**Raw data**
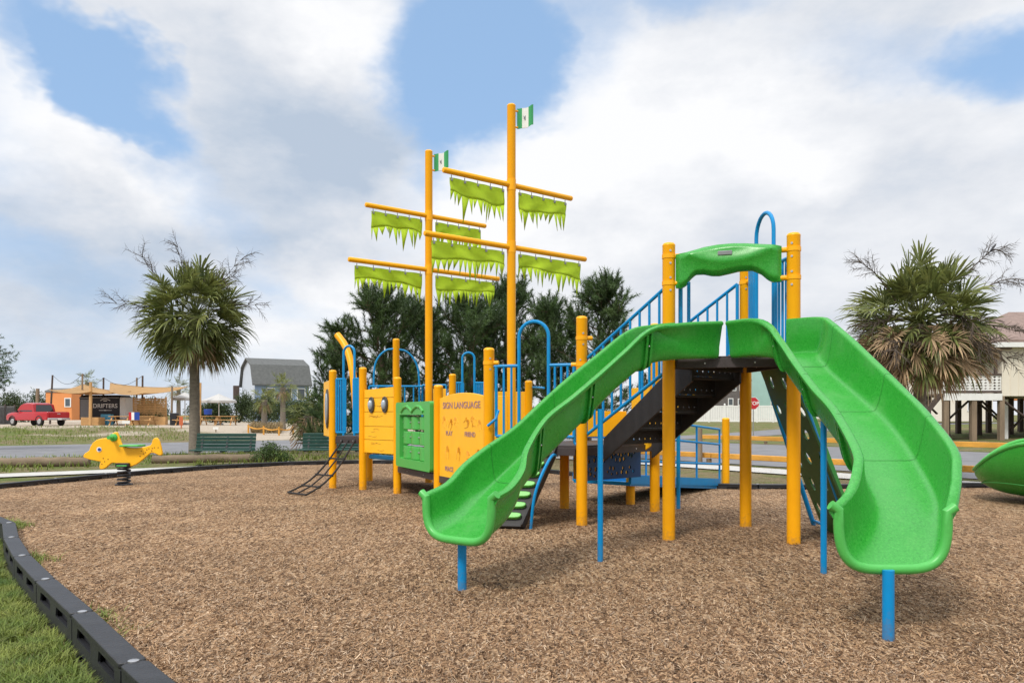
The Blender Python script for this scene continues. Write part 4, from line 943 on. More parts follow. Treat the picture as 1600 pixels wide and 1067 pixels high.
# ================================================================== TREES AND PLANTS
def rvec(r_): 
    z = r_.uniform(-1, 1); a = r_.uniform(0, 6.283); q = math.sqrt(1 - z * z); return V((q * math.cos(a), q * math.sin(a), z))
def frond(mb, base, d, pet, rad, r_, droop, nseg=30, w=.016):
    d = d.normalized(); P = [base]; cur = d.copy(); n = 5
    for i in range(n): cur = (cur + V((0, 0, -droop * .15))).normalized(); P.append(P[-1] + cur * pet / n)
    mb.tube(P, [.014, .012, .011, .009, .008, .007], 4, caps=False)
    f = (cur + V((0, 0, -droop * .25))).normalized(); sd_ = f.cross(V((0, 0, 1)))
    if sd_.length < .1: sd_ = V((1, 0, 0))
    sd_.normalize(); sd_ = Matrix.Rotation(r_.uniform(-1.0, 1.0), 3, f) @ sd_; nn = sd_.cross(f)
    hub = P[-1]; fold = r_.uniform(.35, .9)
    for k in range(nseg):
        a = R(-118 + 236 * k / (nseg - 1)); c = math.cos(a); dr = (f * (c + .25) + sd_ * math.sin(a) * .9 + nn * fold * abs(math.sin(a)) + rvec(r_) * .10).normalized()
        l_ = rad * (.66 + .40 * max(0, c)) * r_.uniform(.85, 1.12); b0 = hub + f * (.22 * rad * max(0, c)); side = dr.cross(nn + rvec(r_) * .5).normalized() * w * r_.uniform(.7, 1.3); fall = V((0, 0, -l_ * r_.uniform(.05, .34) * (.35 + droop)))
        m1 = b0 + dr * l_ * .5 + fall * .15; m2 = b0 + dr * l_ * .8 + fall * .55; tip = b0 + dr * l_ * .97 + fall * 1.25
        mb.add([b0 - side * .4, b0 + side * .4, m1 + side, m1 - side, m2 + side * .6, m2 - side * .6, tip], [(0, 1, 2, 3), (3, 2, 4, 5), (5, 4, 6)])
def twig(mb, base, d, L_, r_, depth=0, rad=.020):
    P = [base]; cur = d.normalized()
    for i in range(6): cur = (cur + rvec(r_) * .13 + V((0, 0, -.05))).normalized(); P.append(P[-1] + cur * L_ / 6)
    mb.tube(P, [rad * (1 - .13 * i) for i in range(7)], 4, caps=False)
    if depth < 2:
        for i in range(2, 7):
            for _ in range(3 if depth == 0 else 2):
                twig(mb, P[i], (cur + rvec(r_) * .9), L_ * (.30 if depth == 0 else .45), r_, depth + 1, rad * .5)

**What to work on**
Leave the pictures out and copy the rest of the data exactly.

**Final answer**
The Blender Python script for this scene continues. Write part 4, from line 943 on. More parts follow. Treat the picture as 1600 pixels wide and 1067 pixels high.
# ================================================================== TREES AND PLANTS
def rvec(r_): 
    z = r_.uniform(-1, 1); a = r_.uniform(0, 6.283); q = math.sqrt(1 - z * z); return V((q * math.cos(a), q * math.sin(a), z))
def frond(mb, base, d, pet, rad, r_, droop, nseg=30, w=.016):
    d = d.normalized(); P = [base]; cur = d.copy(); n = 5
    for i in range(n): cur = (cur + V((0, 0, -droop * .15))).normalized(); P.append(P[-1] + cur * pet / n)
    mb.tube(P, [.014, .012, .011, .009, .008, .007], 4, caps=False)
    f = (cur + V((0, 0, -droop * .25))).normalized(); sd_ = f.cross(V((0, 0, 1)))
    if sd_.length < .1: sd_ = V((1, 0, 0))
    sd_.normalize(); sd_ = Matrix.Rotation(r_.uniform(-1.0, 1.0), 3, f) @ sd_; nn = sd_.cross(f)
    hub = P[-1]; fold = r_.uniform(.35, .9)
    for k in range(nseg):
        a = R(-118 + 236 * k / (nseg - 1)); c = math.cos(a); dr = (f * (c + .25) + sd_ * math.sin(a) * .9 + nn * fold * abs(math.sin(a)) + rvec(r_) * .10).normalized()
        l_ = rad * (.66 + .40 * max(0, c)) * r_.uniform(.85, 1.12); b0 = hub + f * (.22 * rad * max(0, c)); side = dr.cross(nn + rvec(r_) * .5).normalized() * w * r_.uniform(.7, 1.3); fall = V((0, 0, -l_ * r_.uniform(.05, .34) * (.35 + droop)))
        m1 = b0 + dr * l_ * .5 + fall * .15; m2 = b0 + dr * l_ * .8 + fall * .55; tip = b0 + dr * l_ * .97 + fall * 1.25
        mb.add([b0 - side * .4, b0 + side * .4, m1 + side, m1 - side, m2 + side * .6, m2 - side * .6, tip], [(0, 1, 2, 3), (3, 2, 4, 5), (5, 4, 6)])
def twig(mb, base, d, L_, r_, depth=0, rad=.020):
    P = [base]; cur = d.normalized()
    for i in range(6): cur = (cur + rvec(r_) * .13 + V((0, 0, -.05))).normalized(); P.append(P[-1] + cur * L_ / 6)
    mb.tube(P, [rad * (1 - .13 * i) for i in range(7)], 4, caps=False)
    if depth < 2:
        for i in range(2, 7):
            for _ in range(3 if depth == 0 else 2):
                twig(mb, P[i], (cur + rvec(r_) * .9), L_ * (.30 if depth == 0 else .45), r_, depth + 1, rad * .5)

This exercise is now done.